Takamine EG330LH Left-Handed

Acoustic 6-String Guitar

Made by Takamine

Description Lefty acoustic-electric dreadnought has spruce top, nato back and sides and rosewood fingerboard. Features N4B preamp with 3-band EQ.
Posted By Tim Ball (2060)
Directory Equipment: Guitars
Rate/Review This Resource
Overall Rating: 4.0 (of 5)
Rating Votes %
0 0 ||
1 100 ||
0 0 ||
0 0 ||
0 0 ||
From 1 vote total

Member Reviews

On 6/12/2013, Rory Staunton (7) posted:
Overall Rating:
For the money I don't think you can beat it. If you have more to spend and you are committed to playing guitar for life, I would in retrospect maybe skip the intermediate level acoustic-electric guitar (like this one) and go straight for a (maybe used) guitar with both a solid top and solid back. Then you can play it forever and maintain it without ever having to second guess whether to invest in your current guitar or upgrade to a higher grade instrument instead.
I bought this guitar in I think autumn 2000. I was a picky shopper on a limited high school budget. I think as a lefty this was the best deal I could have gotten on a new acoustic/electric without sacrificing playability and tone. It has a preamp and an output jack in the endpin, typical for an acoustic electric. Simple, does the job. I also sprung for the ohsc. I believe its made in japan but not sure. It's solid spruce top, lam. nato back and sides. The nut saddle and bridge pins are plastic. Volume, bass, mid, treble. One piezo under the saddle. Active 9V battery powered. I guess it is a polyurethane finish. It's a dreadnaught body joined at the 14th fret with no cutaway.

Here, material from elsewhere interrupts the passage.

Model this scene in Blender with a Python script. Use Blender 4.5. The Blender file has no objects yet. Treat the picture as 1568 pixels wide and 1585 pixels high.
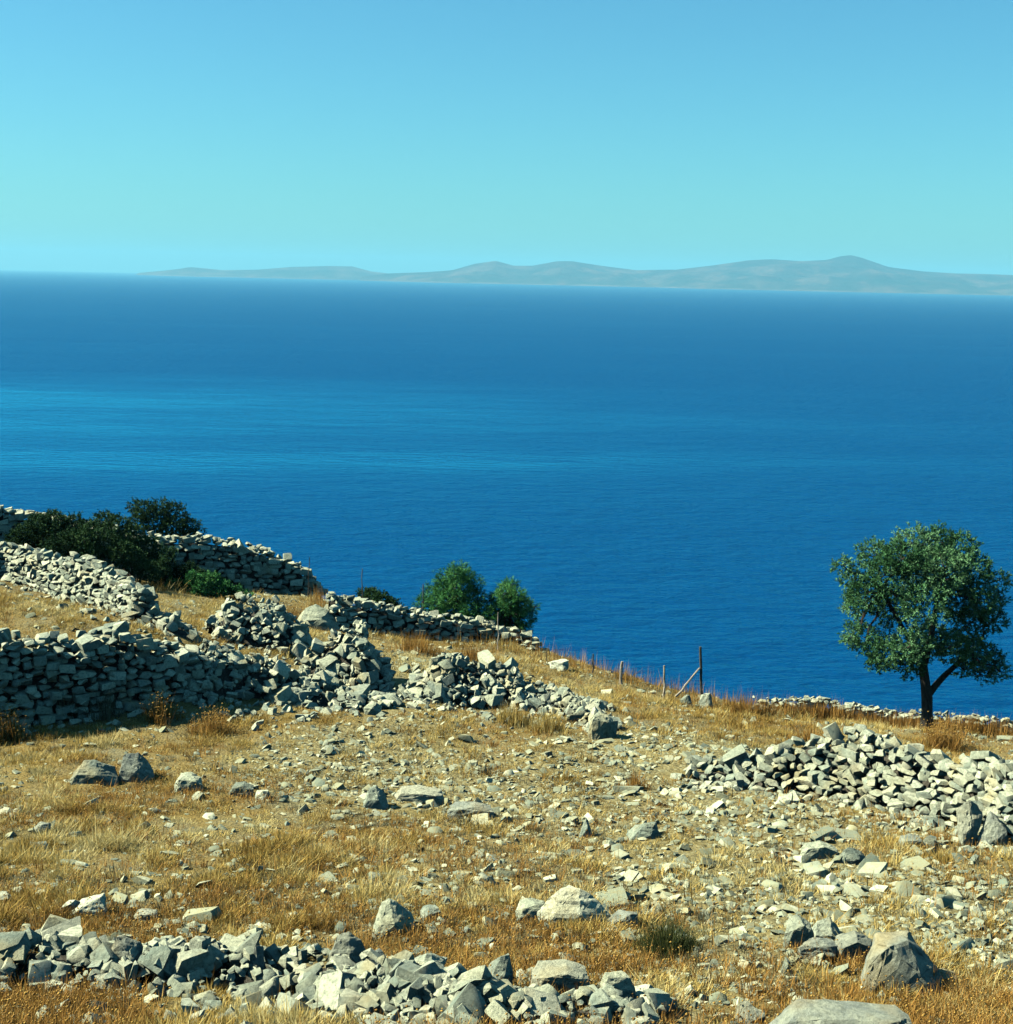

The bridge is rosewood I think. The tuners are a grover style, chrome non-locking.
Main reason I chose this over the other few lefties in the shop was that the neck felt extremely fast and playable. Something you can wrap abound for chord work or do some quicker melodic work toward the 12th fret. I do prefer a smoother finish on the neck and this has a more glossy feel which I think slows your hand down. Maybe one day I'll take some fine grit sandpaper to buff it out. I can't remember but I think the action was pretty good when I bought it. I later had a pro setup done and it has retained nice low action ever since. The neck appears to be straight and the fretboard flat after years of relative abuse.
Sound Quality:
The guitar sounds quite nice with elixir coated bronze medium gauge strings. It has a fair balance of lows mids and highs. I love playing bluesy licks on it and digging in for string bends in the first position. This guitar wants you to do that. It also does alright with fingerstyle but its not ideal. The intonation is good but that is msotly a setup issue. Anyone who buys a guitar should have it setup properly before they judge the instrument. They never leave Guitar Center in your hands in optimal condition. I would say this is more of a stage guitar but I have done recording with it both mic'ed and DI'ed.
This guitar, 13 years of use after being purchased, is in a sorry state now. But that is to be expected after so many hours of play. I used to baby the guitar but I don't anymore. It has belt rash, finish cracks, and serious fret wear. I am at the point where I need a full re-fret, and while it may not make economic sense to invest ~$200 repair to resuscitate an old ~$450 guitar I almost feel like "I owe it to her" to put her back in respectable shape because of all the good times we've spent together. So if anything that should give you the best idea of how I feel about the guitar. I brought it from NC (humid) to AZ (dry as hell) and to my surprise the neck has remained straight-- this is with no humidifier and mostly on a stand in my living room. Never any issues with the electronics, tuners, or other hardware. Of course the stringd will bite into the nut and saddle over time so they need occasional replacement, especially the plastic stuff.